Could you output each line of the data that follows exactly?
::::
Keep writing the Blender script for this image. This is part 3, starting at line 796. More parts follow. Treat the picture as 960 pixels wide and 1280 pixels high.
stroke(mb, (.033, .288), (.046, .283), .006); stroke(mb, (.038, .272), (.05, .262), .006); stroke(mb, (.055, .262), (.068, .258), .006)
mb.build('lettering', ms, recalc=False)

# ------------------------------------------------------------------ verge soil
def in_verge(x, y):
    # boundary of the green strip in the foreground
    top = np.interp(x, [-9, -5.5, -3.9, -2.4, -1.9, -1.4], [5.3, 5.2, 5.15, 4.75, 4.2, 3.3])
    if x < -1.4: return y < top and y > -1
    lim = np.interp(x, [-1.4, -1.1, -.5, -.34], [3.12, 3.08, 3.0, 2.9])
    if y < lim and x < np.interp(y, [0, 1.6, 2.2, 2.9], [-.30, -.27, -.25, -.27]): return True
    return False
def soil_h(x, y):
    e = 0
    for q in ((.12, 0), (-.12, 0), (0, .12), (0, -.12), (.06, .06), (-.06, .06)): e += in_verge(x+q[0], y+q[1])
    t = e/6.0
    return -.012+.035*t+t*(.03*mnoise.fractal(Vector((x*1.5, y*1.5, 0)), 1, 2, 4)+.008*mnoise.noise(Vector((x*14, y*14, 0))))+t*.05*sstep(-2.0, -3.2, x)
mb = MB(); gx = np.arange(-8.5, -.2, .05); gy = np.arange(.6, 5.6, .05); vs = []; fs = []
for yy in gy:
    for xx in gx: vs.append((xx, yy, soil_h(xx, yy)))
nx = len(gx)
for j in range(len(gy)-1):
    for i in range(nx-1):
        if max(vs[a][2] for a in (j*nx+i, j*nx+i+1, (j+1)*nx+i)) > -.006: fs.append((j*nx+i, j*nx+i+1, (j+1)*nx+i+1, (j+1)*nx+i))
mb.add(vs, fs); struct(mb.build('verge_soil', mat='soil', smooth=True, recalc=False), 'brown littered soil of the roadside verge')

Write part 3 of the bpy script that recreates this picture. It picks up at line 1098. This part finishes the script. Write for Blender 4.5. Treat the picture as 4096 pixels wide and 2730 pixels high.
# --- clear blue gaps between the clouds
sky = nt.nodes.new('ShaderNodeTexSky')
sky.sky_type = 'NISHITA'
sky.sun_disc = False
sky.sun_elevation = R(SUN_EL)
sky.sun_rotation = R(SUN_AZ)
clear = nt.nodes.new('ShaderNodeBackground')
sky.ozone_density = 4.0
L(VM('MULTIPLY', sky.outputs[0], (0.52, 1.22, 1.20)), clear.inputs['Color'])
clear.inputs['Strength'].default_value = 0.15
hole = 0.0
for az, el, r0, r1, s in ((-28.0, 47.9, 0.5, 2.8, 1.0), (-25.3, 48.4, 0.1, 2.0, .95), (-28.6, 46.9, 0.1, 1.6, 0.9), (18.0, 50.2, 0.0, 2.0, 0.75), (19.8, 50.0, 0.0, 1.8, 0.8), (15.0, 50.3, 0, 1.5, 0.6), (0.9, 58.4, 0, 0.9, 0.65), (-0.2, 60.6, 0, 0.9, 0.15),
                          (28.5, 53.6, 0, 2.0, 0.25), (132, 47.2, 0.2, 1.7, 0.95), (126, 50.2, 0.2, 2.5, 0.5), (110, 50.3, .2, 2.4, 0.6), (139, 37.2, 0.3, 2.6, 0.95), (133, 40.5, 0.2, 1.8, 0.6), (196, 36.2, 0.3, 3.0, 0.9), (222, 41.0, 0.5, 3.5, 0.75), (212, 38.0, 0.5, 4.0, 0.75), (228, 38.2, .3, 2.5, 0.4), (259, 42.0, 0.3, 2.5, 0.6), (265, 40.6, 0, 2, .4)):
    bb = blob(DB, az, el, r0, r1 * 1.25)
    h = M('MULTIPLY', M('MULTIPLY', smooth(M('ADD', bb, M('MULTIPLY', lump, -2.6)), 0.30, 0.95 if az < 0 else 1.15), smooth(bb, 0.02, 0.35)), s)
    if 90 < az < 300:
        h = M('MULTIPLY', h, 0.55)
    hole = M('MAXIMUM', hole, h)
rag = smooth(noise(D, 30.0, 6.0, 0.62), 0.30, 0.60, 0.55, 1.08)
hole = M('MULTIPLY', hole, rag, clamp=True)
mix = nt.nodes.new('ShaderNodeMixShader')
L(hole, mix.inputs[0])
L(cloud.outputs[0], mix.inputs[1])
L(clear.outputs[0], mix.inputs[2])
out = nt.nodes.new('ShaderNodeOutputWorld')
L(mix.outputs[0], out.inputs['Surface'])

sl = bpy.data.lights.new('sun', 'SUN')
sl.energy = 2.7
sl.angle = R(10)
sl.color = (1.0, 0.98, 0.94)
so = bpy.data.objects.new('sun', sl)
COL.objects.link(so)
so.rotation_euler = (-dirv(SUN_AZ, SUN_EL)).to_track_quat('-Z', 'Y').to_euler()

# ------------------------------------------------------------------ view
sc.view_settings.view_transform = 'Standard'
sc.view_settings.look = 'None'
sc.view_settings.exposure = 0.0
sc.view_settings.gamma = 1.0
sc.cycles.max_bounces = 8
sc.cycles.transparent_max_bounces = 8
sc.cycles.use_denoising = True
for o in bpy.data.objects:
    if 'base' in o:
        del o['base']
::::
OUTPUT
Keep writing the Blender script for this image. This is part 3, starting at line 796. More parts follow. Treat the picture as 960 pixels wide and 1280 pixels high.
stroke(mb, (.033, .288), (.046, .283), .006); stroke(mb, (.038, .272), (.05, .262), .006); stroke(mb, (.055, .262), (.068, .258), .006)
mb.build('lettering', ms, recalc=False)

# ------------------------------------------------------------------ verge soil
def in_verge(x, y):
    # boundary of the green strip in the foreground
    top = np.interp(x, [-9, -5.5, -3.9, -2.4, -1.9, -1.4], [5.3, 5.2, 5.15, 4.75, 4.2, 3.3])
    if x < -1.4: return y < top and y > -1
    lim = np.interp(x, [-1.4, -1.1, -.5, -.34], [3.12, 3.08, 3.0, 2.9])
    if y < lim and x < np.interp(y, [0, 1.6, 2.2, 2.9], [-.30, -.27, -.25, -.27]): return True
    return False
def soil_h(x, y):
    e = 0
    for q in ((.12, 0), (-.12, 0), (0, .12), (0, -.12), (.06, .06), (-.06, .06)): e += in_verge(x+q[0], y+q[1])
    t = e/6.0
    return -.012+.035*t+t*(.03*mnoise.fractal(Vector((x*1.5, y*1.5, 0)), 1, 2, 4)+.008*mnoise.noise(Vector((x*14, y*14, 0))))+t*.05*sstep(-2.0, -3.2, x)
mb = MB(); gx = np.arange(-8.5, -.2, .05); gy = np.arange(.6, 5.6, .05); vs = []; fs = []
for yy in gy:
    for xx in gx: vs.append((xx, yy, soil_h(xx, yy)))
nx = len(gx)
for j in range(len(gy)-1):
    for i in range(nx-1):
        if max(vs[a][2] for a in (j*nx+i, j*nx+i+1, (j+1)*nx+i)) > -.006: fs.append((j*nx+i, j*nx+i+1, (j+1)*nx+i+1, (j+1)*nx+i))
mb.add(vs, fs); struct(mb.build('verge_soil', mat='soil', smooth=True, recalc=False), 'brown littered soil of the roadside verge')

Write part 3 of the bpy script that recreates this picture. It picks up at line 1098. This part finishes the script. Write for Blender 4.5. Treat the picture as 4096 pixels wide and 2730 pixels high.
# --- clear blue gaps between the clouds
sky = nt.nodes.new('ShaderNodeTexSky')
sky.sky_type = 'NISHITA'
sky.sun_disc = False
sky.sun_elevation = R(SUN_EL)
sky.sun_rotation = R(SUN_AZ)
clear = nt.nodes.new('ShaderNodeBackground')
sky.ozone_density = 4.0
L(VM('MULTIPLY', sky.outputs[0], (0.52, 1.22, 1.20)), clear.inputs['Color'])
clear.inputs['Strength'].default_value = 0.15
hole = 0.0
for az, el, r0, r1, s in ((-28.0, 47.9, 0.5, 2.8, 1.0), (-25.3, 48.4, 0.1, 2.0, .95), (-28.6, 46.9, 0.1, 1.6, 0.9), (18.0, 50.2, 0.0, 2.0, 0.75), (19.8, 50.0, 0.0, 1.8, 0.8), (15.0, 50.3, 0, 1.5, 0.6), (0.9, 58.4, 0, 0.9, 0.65), (-0.2, 60.6, 0, 0.9, 0.15),
                          (28.5, 53.6, 0, 2.0, 0.25), (132, 47.2, 0.2, 1.7, 0.95), (126, 50.2, 0.2, 2.5, 0.5), (110, 50.3, .2, 2.4, 0.6), (139, 37.2, 0.3, 2.6, 0.95), (133, 40.5, 0.2, 1.8, 0.6), (196, 36.2, 0.3, 3.0, 0.9), (222, 41.0, 0.5, 3.5, 0.75), (212, 38.0, 0.5, 4.0, 0.75), (228, 38.2, .3, 2.5, 0.4), (259, 42.0, 0.3, 2.5, 0.6), (265, 40.6, 0, 2, .4)):
    bb = blob(DB, az, el, r0, r1 * 1.25)
    h = M('MULTIPLY', M('MULTIPLY', smooth(M('ADD', bb, M('MULTIPLY', lump, -2.6)), 0.30, 0.95 if az < 0 else 1.15), smooth(bb, 0.02, 0.35)), s)
    if 90 < az < 300:
        h = M('MULTIPLY', h, 0.55)
    hole = M('MAXIMUM', hole, h)
rag = smooth(noise(D, 30.0, 6.0, 0.62), 0.30, 0.60, 0.55, 1.08)
hole = M('MULTIPLY', hole, rag, clamp=True)
mix = nt.nodes.new('ShaderNodeMixShader')
L(hole, mix.inputs[0])
L(cloud.outputs[0], mix.inputs[1])
L(clear.outputs[0], mix.inputs[2])
out = nt.nodes.new('ShaderNodeOutputWorld')
L(mix.outputs[0], out.inputs['Surface'])

sl = bpy.data.lights.new('sun', 'SUN')
sl.energy = 2.7
sl.angle = R(10)
sl.color = (1.0, 0.98, 0.94)
so = bpy.data.objects.new('sun', sl)
COL.objects.link(so)
so.rotation_euler = (-dirv(SUN_AZ, SUN_EL)).to_track_quat('-Z', 'Y').to_euler()

# ------------------------------------------------------------------ view
sc.view_settings.view_transform = 'Standard'
sc.view_settings.look = 'None'
sc.view_settings.exposure = 0.0
sc.view_settings.gamma = 1.0
sc.cycles.max_bounces = 8
sc.cycles.transparent_max_bounces = 8
sc.cycles.use_denoising = True
for o in bpy.data.objects:
    if 'base' in o:
        del o['base']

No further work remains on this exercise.